第27話 あんないもん
精六さんの母、つまり私にとってはお姑さん(義母)には、不思議な口癖がある。
「旅先やスーパーで買ってきたものを私にお裾分けしてくれる」というシチュエー
ションでその言葉は出てくる。
「これ、あんなかったし、あげる」。
「あんない」は、おそらく方言だ。
精六さんもたまに使う。
「メロンパンは中身スカスカで,あんない」といった具合に。
だからたぶん「味がしない」がキュッと短縮されて「あんない」になったのではないかと想像する。
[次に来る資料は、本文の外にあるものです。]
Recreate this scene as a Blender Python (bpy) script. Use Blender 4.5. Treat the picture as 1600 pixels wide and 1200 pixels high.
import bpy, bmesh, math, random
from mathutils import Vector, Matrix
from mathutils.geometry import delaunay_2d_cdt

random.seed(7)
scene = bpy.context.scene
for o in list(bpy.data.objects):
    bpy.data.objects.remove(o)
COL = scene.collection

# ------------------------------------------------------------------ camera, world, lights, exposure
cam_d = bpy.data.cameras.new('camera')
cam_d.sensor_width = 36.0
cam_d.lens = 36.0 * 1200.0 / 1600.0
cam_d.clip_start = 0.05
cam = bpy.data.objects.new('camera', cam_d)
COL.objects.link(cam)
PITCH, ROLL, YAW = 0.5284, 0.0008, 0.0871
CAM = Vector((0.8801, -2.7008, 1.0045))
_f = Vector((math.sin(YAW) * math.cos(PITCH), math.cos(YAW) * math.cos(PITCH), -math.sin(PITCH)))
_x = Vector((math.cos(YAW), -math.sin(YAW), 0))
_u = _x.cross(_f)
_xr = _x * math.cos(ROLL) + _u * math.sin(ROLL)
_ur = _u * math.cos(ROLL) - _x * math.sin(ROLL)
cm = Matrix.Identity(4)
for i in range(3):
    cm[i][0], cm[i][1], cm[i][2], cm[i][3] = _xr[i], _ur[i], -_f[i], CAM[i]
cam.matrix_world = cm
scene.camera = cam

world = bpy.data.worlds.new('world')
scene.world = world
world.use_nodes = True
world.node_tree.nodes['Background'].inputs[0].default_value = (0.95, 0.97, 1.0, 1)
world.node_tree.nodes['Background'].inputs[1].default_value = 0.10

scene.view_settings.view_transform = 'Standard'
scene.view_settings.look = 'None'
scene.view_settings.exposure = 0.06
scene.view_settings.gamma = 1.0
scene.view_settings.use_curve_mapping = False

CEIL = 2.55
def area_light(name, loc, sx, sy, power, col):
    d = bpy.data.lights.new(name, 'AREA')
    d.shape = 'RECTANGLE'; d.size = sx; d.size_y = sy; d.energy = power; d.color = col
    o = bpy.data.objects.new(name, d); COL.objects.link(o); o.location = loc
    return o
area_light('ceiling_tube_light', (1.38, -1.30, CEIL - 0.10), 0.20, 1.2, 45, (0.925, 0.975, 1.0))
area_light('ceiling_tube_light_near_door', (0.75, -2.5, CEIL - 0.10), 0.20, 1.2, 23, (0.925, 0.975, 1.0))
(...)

ざっくり言えば「おいしくない」という意味だが、義母はおそらく「私の口には合わなかった」というニュアンスで使っているものと思われる。
味が濃いものに対しても使う時があるからだ。
「これ、美味しかったからお裾分け」ではなく
「これ、マズかったしあげるわ」なんて、血を血で洗う嫁姑戦争勃発でしかないが、
けっして義母は私に喧嘩を売ってるわけではなく
「(だから、お礼なんかいらないし遠慮なくどうぞどうぞ)」とか
「(だから、そちらもお口に合わなければテキトーに処分してくれていいからね)」
とかそういう優しさが「あんない」に含有されているのであろう、
と思うようにしている。
私の解釈であながち間違えてはいないとは思うのだが、ただ5回に1回くらい、
申し訳なさそうに「あんないし、もらってくれへん?」と言われるときもある。
時折「まじめに、あんない」パターンもあるので要注意だ。